FWIW I thought the beehive springs were only recommended when boost levels were significantly increased--is this engine a mild or wild build?
It’s a mild build. My understanding is that they’re designed that way to reduce weight while improving spring pressure and performance with higher boost. They also accommodate higher levels of lift from bigger cams. So even without insane boost levels they should be capable of handling the engine stress.
I hadn't seen behive springs before. I don't get out much...
For regular springs the load on the spring is pretty linear with deflection according to a spring constant k.
with the beehive you have a variable spring shape so the k value is no longer constant. K will vary as the spring deflects under load. It's like two springs in one! I'll have follow the link back and read up on the beehive springs. Thanks for sharing!
I'm having issues with the Classic Diesel Design Web site. Maybe it's my old phone and maybe they are having issues? In any case I hope they get it figured out as a lot of old guys with old trucks also have old phones, and we are the ones who will be buying their stuff. They are one of my goto sources so sad to see I can't open the site.
I'm having issues with the Classic Diesel Design Web site.
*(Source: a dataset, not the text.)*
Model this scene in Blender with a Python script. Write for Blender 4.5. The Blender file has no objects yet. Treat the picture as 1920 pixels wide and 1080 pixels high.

Maybe it's my old phone and maybe they are having issues? In any case I hope they get it figured out as a lot of old guys with old trucks also have old phones, and we are the ones who will be buying their stuff. They are one of my goto sources so sad to see I can't open the site.
Try clearing your browser (internet app) cookies. I find that solves my internet issues 9/10 times. I’ve been using their website on and off for the past few days and haven’t had any issues so I’d suspect your phone. If you don’t know how to clear the cookie data, look up a tutorial on Google.
Well I’ve sat on hold for 2 hours so apparently calling Edlebrock customer support isn’t going to work out. I also emailed them but they said it would be 5-8 days before they got back to me.
The email response I received is, "When looking at the provided picture, all the springs shown look great! I don't see any concerns based on the photo provided", which does not provide a lot of confidence. But that appears to be the only response I'm going to get.
A "beehive" or tapered spring can have some advantages. The retainer can be very small and light, this is good. Also the spring itself with the differing size of each coil and a pitch that varies as well tends to not have any single resonant frequency where it would tend to surge. It makes it self cancelling without needing a flat wound damper or an counter wound inner spring which also makes it lighter. They tend to be much more non linear than most other spring designs at least from what I've seen especially when running them close to coil bind. Bind height can sometimes vary by a lot within a set, .060 or more.